(Records with scene code)
#####

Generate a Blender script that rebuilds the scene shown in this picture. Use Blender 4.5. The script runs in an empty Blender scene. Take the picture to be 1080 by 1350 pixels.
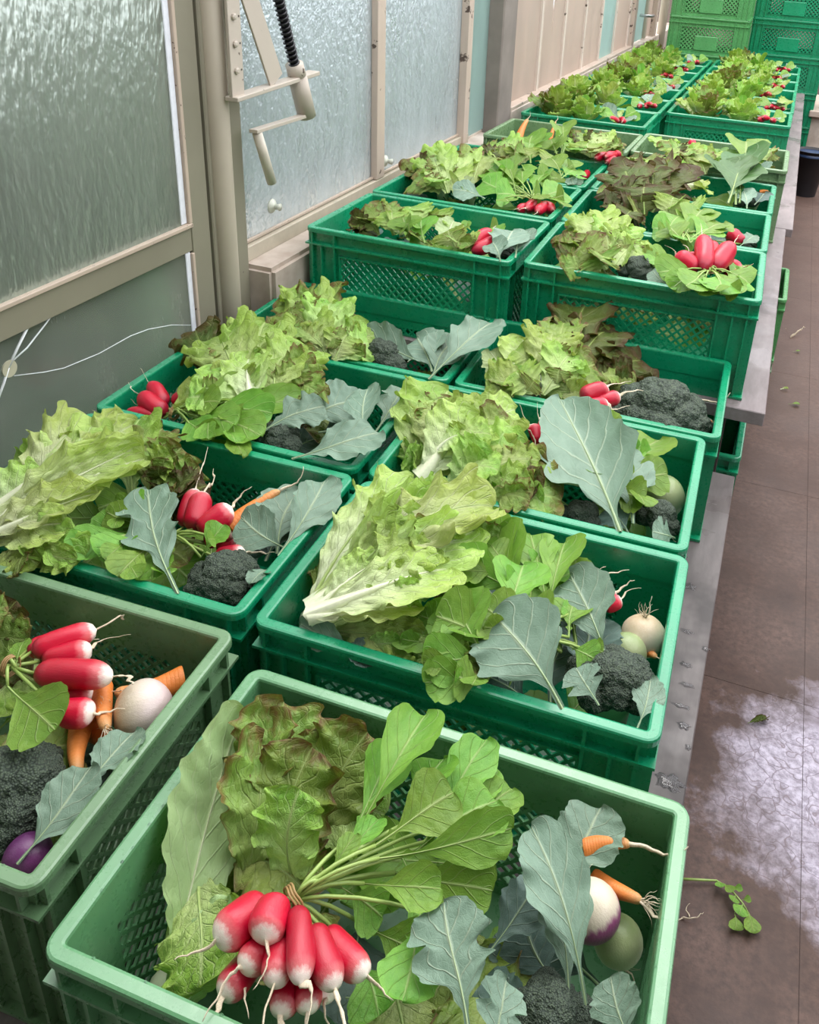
import bpy, bmesh, math, random
import numpy as np
from mathutils import Vector, Matrix

SC = bpy.context.scene
COL = SC.collection
# ------------------------------------------------------------------ camera
cam_data = bpy.data.cameras.new('camera')
cam = bpy.data.objects.new('camera', cam_data); COL.objects.link(cam)
cam_data.sensor_fit = 'VERTICAL'; cam_data.sensor_height = 36.0
cam_data.lens = 1147.0 / 1350.0 * 36.0
cam_data.shift_x = -0.0661; cam_data.shift_y = -0.1766
cam_data.clip_start = 0.02; cam_data.clip_end = 200
r_ = Vector((0.93976, 0.33722, 0.05594)); u_ = Vector((-0.18893, 0.37603, 0.90714)); f_ = Vector((-0.28487, 0.86307, -0.41709))
M = Matrix((( r_.x, u_.x, -f_.x, 0.57262), (r_.y, u_.y, -f_.y, -0.42872), (r_.z, u_.z, -f_.z, 1.63853), (0, 0, 0, 1)))
cam.matrix_world = M
SC.camera = cam
# ------------------------------------------------------------------ sky and light
w = bpy.data.worlds.new('overcast_sky'); SC.world = w; w.use_nodes = True
nt = w.node_tree; nt.nodes.clear()
out = nt.nodes.new('ShaderNodeOutputWorld'); bg = nt.nodes.new('ShaderNodeBackground')
tc = nt.nodes.new('ShaderNodeTexCoord'); sep = nt.nodes.new('ShaderNodeSeparateXYZ'); rp = nt.nodes.new('ShaderNodeValToRGB')
nt.links.new(tc.outputs['Generated'], sep.inputs[0]); nt.links.new(sep.outputs['Z'], rp.inputs[0])
rp.color_ramp.elements[0].position = 0.0; rp.color_ramp.elements[0].color = (0.66, 0.70, 0.76, 1)
rp.color_ramp.elements[1].position = 0.8; rp.color_ramp.elements[1].color = (0.98, 0.98, 1.0, 1)
nt.links.new(rp.outputs[0], bg.inputs[0]); bg.inputs[1].default_value = 3.3
nt.links.new(bg.outputs[0], out.inputs[0])
sun_d = bpy.data.lights.new('sun', 'SUN'); sun = bpy.data.objects.new('sun', sun_d); COL.objects.link(sun)
sun_d.energy = 1.2; sun_d.angle = math.radians(28); sun_d.color = (1.0, 0.97, 0.92)
sun.rotation_euler = Vector((0.25, -0.75, -1.25)).to_track_quat('-Z', 'Y').to_euler()
SC.view_settings.view_transform = 'Standard'; SC.view_settings.look = 'None'
SC.view_settings.exposure = 0.22; SC.view_settings.gamma = 1.0; SC.view_settings.use_curve_mapping = False

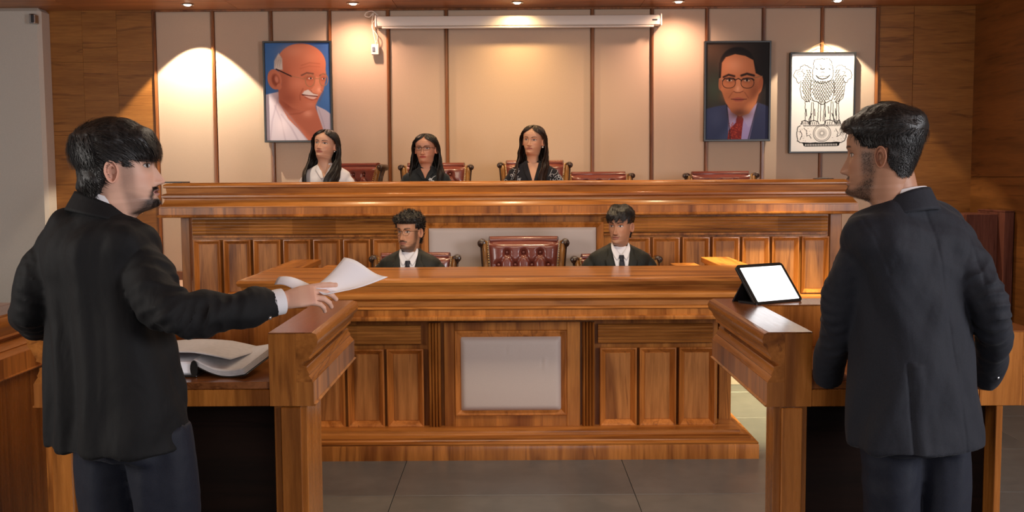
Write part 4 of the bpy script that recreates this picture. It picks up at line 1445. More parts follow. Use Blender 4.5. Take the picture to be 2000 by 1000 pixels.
def stubble(parent, Mh, hs, n, seed, L=0.006, mat=None):
    """short beard hairs on the jaw mask of the last painted head"""
    r = np.random.default_rng(seed)
    z, ph = head_levels(), head_phi()
    X, Y, Z = head_surface(z, ph, 1.0, 0.95, True, 0.003)
    m = BEARD['m']
    cand = np.argwhere(m > 0.15)
    wt = m[cand[:, 0], cand[:, 1]] ** 2
    sel = cand[r.choice(len(cand), n, p=wt / wt.sum())]
    V, Fc = [], []
    for (i, j) in sel:
        p = np.array((X[i, j], Y[i, j], Z[i, j])) + r.normal(0, 0.0008, 3)
        nn = p - np.array((0, -0.012, p[2]))
        nn /= np.linalg.norm(nn)
        d = np.array((0, 0.15, -0.8)) + nn * 0.35 + r.normal(0, 0.22, 3)
        d /= np.linalg.norm(d)
        sd = np.cross(nn, d)
        sd /= np.linalg.norm(sd) + 1e-9
        b = len(V)
        V += [tuple(p - sd * 0.0004), tuple(p + sd * 0.0004), tuple(p + d * L * r.uniform(0.5, 1.2))]
        Fc.append((b, b + 1, b + 2))
    me = bpy.data.meshes.new('beard')
    me.from_pydata(xform(np.array(V) * hs, Mh).tolist(), [], Fc)
    return link('beard', me, parent, mat)


def head_mesh(skin, male=True, beard=0.0, goatee=0.0, moust=0.0, brow=(0.012, 0.009, 0.008), lip=(0.42, 0.17, 0.13), jaw=1.0, nose=1.0, gaze=0.0, mouth_open=0.0):
    z, ph = head_levels(), head_phi()
    X, Y, Z = head_surface(z, ph, jaw, nose, male, 0.003 if male else 0)
    n, m = X.shape
    front = np.clip(Y / 0.02, 0, 1)
    col = np.ones((n, m, 3)) * np.array(skin)
    ns = RNG.normal(0, 1, (n, m))

    def put(mask, c):
        nonlocal col
        mk = np.clip(mask, 0, 1)[..., None]
        col = col * (1 - mk) + np.array(c) * mk
    ax = np.abs(X)
    # warmth on nose, cheeks
    put(0.25 * np.exp(-((ax - 0.042) / 0.02) ** 2 - ((Z + 0.032) / 0.018) ** 2) * front, tuple(np.array(skin) * (1.15, 0.85, 0.80)))
    put(0.25 * np.exp(-(ax / 0.016) ** 2 - ((Z + 0.045) / 0.012) ** 2) * front, tuple(np.array(skin) * (1.12, 0.85, 0.80)))
    put(0.35 * np.exp(-((ax - 0.031) / 0.02) ** 2 - ((Z - 0.0) / 0.014) ** 2) * front, tuple(np.array(skin) * (0.62, 0.55, 0.52)))
    bc = (0.018, 0.014, 0.013)
    if beard:
        line = -0.030 - 0.030 * np.clip((ax - 0.0) / 0.06, 0, 1) * 0 - 0.028 * np.exp(-((ax - 0.030) / 0.022) ** 2)
        side = np.clip((0.02 - Z) / 0.02, 0, 1) * np.clip((ax - 0.050) / 0.016, 0, 1) * np.clip((0.050 - Y) / 0.015, 0, 1)
        low = np.clip((line - 0.030 - Z) / 0.016, 0, 1)
        jawm = np.clip(low + side, 0, 1) * np.clip((Z + 0.150) / 0.02, 0, 1) * np.clip((Y + 0.006 - 0.20 * np.clip(-0.05 - Z, 0, 0.1)) / 0.018, 0, 1)
        BEARD['m'] = jawm.copy()
        jawm = jawm * (1 - 0.9 * np.exp(-(X / 0.020) ** 2 - ((Z + 0.073) / 0.011) ** 2))
        put(jawm * beard * (0.97 + 0.03 * ns), bc)
    if goatee:
        gm = np.exp(-np.maximum(0, (ax - 0.034) / 0.010) ** 2) * np.clip((-0.088 - Z) / 0.006, 0, 1) * np.clip((Z + 0.137) / 0.01, 0, 1) * (Y > 0.01)
        gm = np.maximum(gm, np.exp(-((ax - 0.029) / 0.0065) ** 2) * np.clip((-0.062 - Z) / 0.006, 0, 1) * np.clip((Z + 0.12) / 0.01, 0, 1) * front)
        put(gm * goatee * (0.93 + 0.07 * ns), bc)
    if moust:
        mm = np.exp(-((Z + 0.0615 + 0.10 * ax * ax / 0.03) / 0.0050) ** 4) * np.clip((0.031 - ax) / 0.004, 0, 1) * front
        put(mm * moust * (0.93 + 0.07 * ns), bc)
    # lips
    lm = np.clip(1.2 - ((X / 0.0245) ** 2 + ((Z + 0.0738) / 0.0095) ** 2), 0, 1) * 3 * front
    put(np.clip(lm, 0, 1) * 0.85, lip)
    put(np.exp(-((Z + 0.0738) / (0.0013 + mouth_open * 0.004)) ** 2) * np.clip((0.024 - ax) / 0.004, 0, 1) * front, (0.10, 0.02, 0.018))
    # nostrils
    put(0.85 * np.exp(-((ax - 0.0075) / 0.0038) ** 2 - ((Z + 0.0555) / 0.0022) ** 2) * front, (0.06, 0.02, 0.015))
    # eyes
    for s in (-1, 1):
        dx = X - s * 0.031
        zt_ = Z - 0.0005 - 0.0012 * np.abs(dx) / 0.014
        al = 1.0 - (dx / 0.0145) ** 2 - (zt_ / 0.0056) ** 2
        put(np.clip(al * 6, 0, 1) * front, (0.62, 0.57, 0.54))
        r = np.sqrt((dx - gaze * 0.004) ** 2 + zt_ ** 2)
        put(np.clip((0.0062 - r) / 0.0012, 0, 1) * (al > -0.05) * front, (0.030, 0.014, 0.009))
        up = zt_ - 0.0056 * np.sqrt(np.clip(1 - (dx / 0.0155) ** 2, 0, 1))
        put(np.exp(-(up / 0.0017) ** 2) * (np.abs(dx) < 0.0165) * front * (zt_ > -0.001), (0.012, 0.008, 0.007))
        lo = zt_ + 0.0056 * np.sqrt(np.clip(1 - (dx / 0.0150) ** 2, 0, 1))
        put(0.5 * np.exp(-(lo / 0.0013) ** 2) * (np.abs(dx) < 0.015) * front, (0.08, 0.035, 0.025))
        bx = (X * s - 0.012) / 0.040
        bz = 0.0185 + 0.0065 * np.sin(np.clip(bx, 0, 1) * PI * 0.75)
        th = (0.0052 if male else 0.0038) * (1 - 0.5 * np.clip(bx, 0, 1))
        put(np.exp(-((Z - bz) / th) ** 4) * np.clip(bx / 0.12 + 0.3, 0, 1) * np.clip((1 - bx) / 0.12, 0, 1) * front * (0.9 + 0.1 * ns), brow)
    V = np.stack([X, Y, Z], -1).reshape(-1, 3)
    idx = np.arange(n * m).reshape(n, m)
    a, b = idx[:-1, :], np.roll(idx, -1, 1)[:-1, :]
    c, d = np.roll(idx, -1, 1)[1:, :], idx[1:, :]
    Fc = np.stack([a, d, c, b], -1).reshape(-1, 4)
    Fc = Fc[:, ::-1]
    return V, Fc, col.reshape(-1, 3), (X, Y, Z)


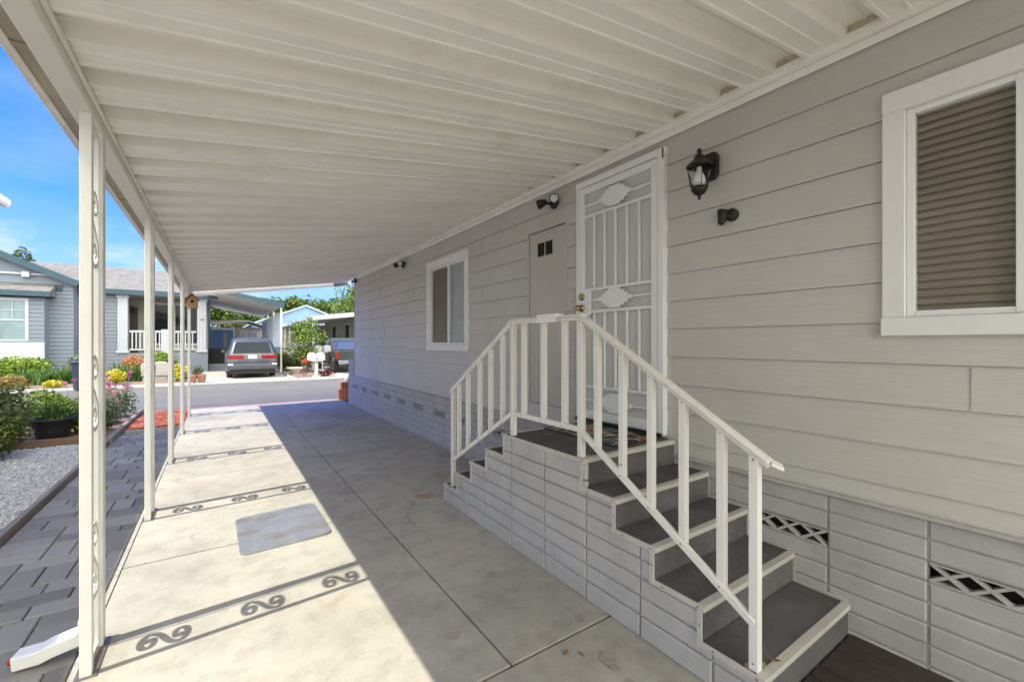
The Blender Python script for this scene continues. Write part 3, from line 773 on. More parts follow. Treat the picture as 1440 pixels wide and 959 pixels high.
def balus(y):
    b = MB(); b.box(XR0-.0165,XR0+.0165,y-.017,y+.017,botz(y)-.004,topz(y)-.014)
    bolt(b, XR0-.0252, y, botz(y)); bolt(b, XR0-.0165, y, topz(y)-.028, .0035); b.build('baluster', [M['white'], M['steel']], hand, bevel=.0015)
post(1.9, LV[0]+.001); post(2.62, LV[0]+.001); post(.887, LV[4]+.001); post(3.606, LV[4]+.001)
for y in (1.765,1.58,1.395,1.213,1.027, 2.487,2.262,2.05, 3.489,3.318,3.113,2.942,2.765): balus(y)
cl = MB(); cl.box(XR0-.034,XR0+.034,2.10,2.30,1.664,1.684); cl.box(XR0-.036,XR0-.031,2.10,2.30,1.63,1.664); cl.build('rail_sleeve', M['trim'], hand, bevel=.006)
for i,(x,y,z) in enumerate(((XR0+.01,1.92,LV[0]),(XR0+.01,.90,LV[4]),(XR0-.01,3.60,LV[4]))):
    b = MB(); pts = ring(x+.012,y,.05,.035,70+i,14,.35); b.add([(u,v,z+.0012-.0026) for u,v in pts], [tuple(range(14))]); b.build('rust_stain', M['rustfilm'], st_)
# door mats
b = MB(); b.box(2.17,2.58,1.975,2.70,.8105,.822); tag(b.build('doormat', M['doormat'], bevel=.004), 'patterned doormat in red, black and tan on the carpeted stair landing', 'doormat')
b = MB(); b.box(2.15,2.63,1.955,2.72,.8102,.815)
tag(b.build('rubber_mat', M['rubber'], bevel=.002), 'thin black rubber mat lying under the patterned doormat', 'mat')
b = MB()
for k in range(9): b.box(1.80+.0955*k,1.89+.0955*k,-.9,.835,.002,.022)
tag(b.build('outdoor_mat', mat('dark_brown_mat', (.045,.032,.025), .85, .3, 20, stretch=(1,.2,1), bmp=.4), bevel=.003), 'dark brown ribbed mat on the ground at the foot of the stair', 'mat')

# ------------------------------------------------------------------ carport
cp = thing('carport', 'long cream metal carport with corrugated roof and white scroll posts along the house', 'carport', (-.49,4,0))
YR0, YR1 = .857-.337*8, 11.7
def rz(x): return 2.60+(x+.55)*(.462/3.25)
prof = []; P_ = .337; y = YR0
while y < YR1:
    for dy, dz in ((0,-.009),(.012,-.009),(.016,0),(.080,0),(.084,-.005),(.094,-.005),(.098,0),(.164,0),(.166,-.009),(.178,-.009),(.184,.054),(.190,.062),(.252,.062),(.256,.056),(.268,.056),(.272,.062),(.328,.062),(.333,.054)):
        if y+dy <= YR1: prof.append((y+dy,dz))
    y += P_
rs = MB(); xs = [-.63, XS+.06]; n = len(prof)
vs = [(x, py, rz(x)+dz) for x in xs for py, dz in prof]
rs.add(vs, [(i,i+1,n+i+1,n+i) for i in range(n-1)]); roof = rs.build('roof_panel', M['cream'], cp, recalc=False)
roof.modifiers.new('Solid','SOLIDIFY').thickness = -.003
bm_ = MB(); bm_.box(-.55,-.47,YR0,11.6,2.53,2.594); bm_.box(-.4695,-.452,YR0,11.6,2.578,2.594); beam = bm_.build('beam', M['beam'], cp, bevel=.004)
gt = MB(); gt.box(-.648,-.636,YR0,YR1,2.565,2.70); gt.box(-.6355,-.612,YR0,YR1,2.565,2.574); gutter = gt.build('gutter', M['beam'], cp, bevel=.003)
gi = MB(); gi.box(-.6355,-.555,YR0,YR1-.02,2.5745,2.580)
for k in range(5): gi.box(-.634,-.553,YR0+4.1+k*2.05,YR0+4.13+k*2.05,2.567,2.574)
gi.build('gutter_liner', M['gutter_in'], gutter)
ff = MB(); ff.prism([(-.648,2.475),(XS-.25,rz(XS-.25)-.09),(XS-.25,rz(XS-.25)+.06),(-.648,2.70)], lambda p,t:(p[0],t,p[1]), YR1, YR1+.03); ff.build('end_fascia', M['cream'], cp, bevel=.004)
fe = MB(); fe.prism([(XS-.25,rz(XS-.25)-.10),(XS+.1,rz(XS)-.07),(XS+.1,rz(XS)+.06),(XS-.25,rz(XS-.25)+.06)], lambda p,t:(p[0],t,p[1]), YR1+.004, YR1+.028); fe.build('fascia_end_piece', mat('dark_grey_metal',(.18,.18,.175),.5), cp)
# scroll post: near tube, far tube, inner strap, S-scrolls
def spiral(cy, cz, r0, r1, a0, turns, n=26):
    return [(cy+(r0+(r1-r0)*k/(n-1))*cos(a0+turns*2*pi*k/(n-1)), cz+(r0+(r1-r0)*k/(n-1))*sin(a0+turns*2*pi*k/(n-1))) for k in range(n)]
def make_post(y0):
    e = bpy.data.objects.new('scroll_post', None); COL.objects.link(e); e.parent = cp; e.location = Vector((-.49,y0,0))-W(cp); WL[e.name] = Vector((-.49,y0,0))
    for a, b in ((0,.032),(.228,.285)):
        t = MB(); t.box(-.512,-.470,y0+a-.002,y0+b,.0,2.532); t.build('tube', M['white'], e, bevel=.003)
    t = MB(); t.box(-.497,-.483,y0+.205,y0+.213,.04,2.5); t.box(-.496,-.484,y0+.030,y0+.205,.03,.042); t.box(-.496,-.484,y0+.030,y0+.205,2.49,2.502); t.build('strap', M['white'], e)
    for zc in (.475,1.26,2.03):
        yc = y0+.118; A = spiral(yc, zc+.112, .016, .070, pi-2.55*pi, 1.275); Bp = [(2*yc-p, 2*zc-q) for p,q in A]
        c0, c1, c2, c3 = A[-1], (A[-1][0], A[-1][1]-.11), (Bp[-1][0], Bp[-1][1]+.11), Bp[-1]
        lk = [tuple(c0[k]*(1-t)**3+3*c1[k]*t*(1-t)**2+3*c2[k]*t*t*(1-t)+c3[k]*t**3 for k in (0,1)) for t in [q/9 for q in range(1,9)]]
        pts = A + lk + list(reversed(Bp))
        s_ = MB(); V = []; m = len(pts)
        for i,(p,q) in enumerate(pts):
            d = Vector((pts[min(i+1,m-1)][0]-pts[max(i-1,0)][0], pts[min(i+1,m-1)][1]-pts[max(i-1,0)][1])).normalized()
            w = .0078*(.75+.6*sin(pi*i/(m-1)))
            for sx, sn in ((-1,-1),(1,-1),(1,1),(-1,1)): V.append((-.49+sx*.010, p-d.y*sn*w, q+d.x*sn*w))
        F = [(4*i+k, 4*i+(k+1)%4, 4*i+4+(k+1)%4, 4*i+4+k) for i in range(m-1) for k in range(4)] + [(0,1,2,3),(4*m-1,4*m-2,4*m-3,4*m-4)]
        s_.add(V, F); s_.build('scroll', M['white'], e)
    f = MB(); f.box(-.53,-.452,y0-.015,y0+.30,-.003,.006); f.build('foot_plate', M['steel'], e)
    return e
p0 = make_post(2.668)
for k in range(1,5): dup_part(p0, cp, (0,2.05*k,0))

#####

◆ **STATED TASK**
Copy every line above in which the string "that" shows up.

◆ **REPLY TO THE EXERCISE**
Generate a Blender script that rebuilds the scene shown in this picture. Use Blender 4.5. The script runs in an empty Blender scene. Take the picture to be 1080 by 1350 pixels.
Write part 4 of the bpy script that recreates this picture. It picks up at line 1445. More parts follow. Use Blender 4.5. Take the picture to be 2000 by 1000 pixels.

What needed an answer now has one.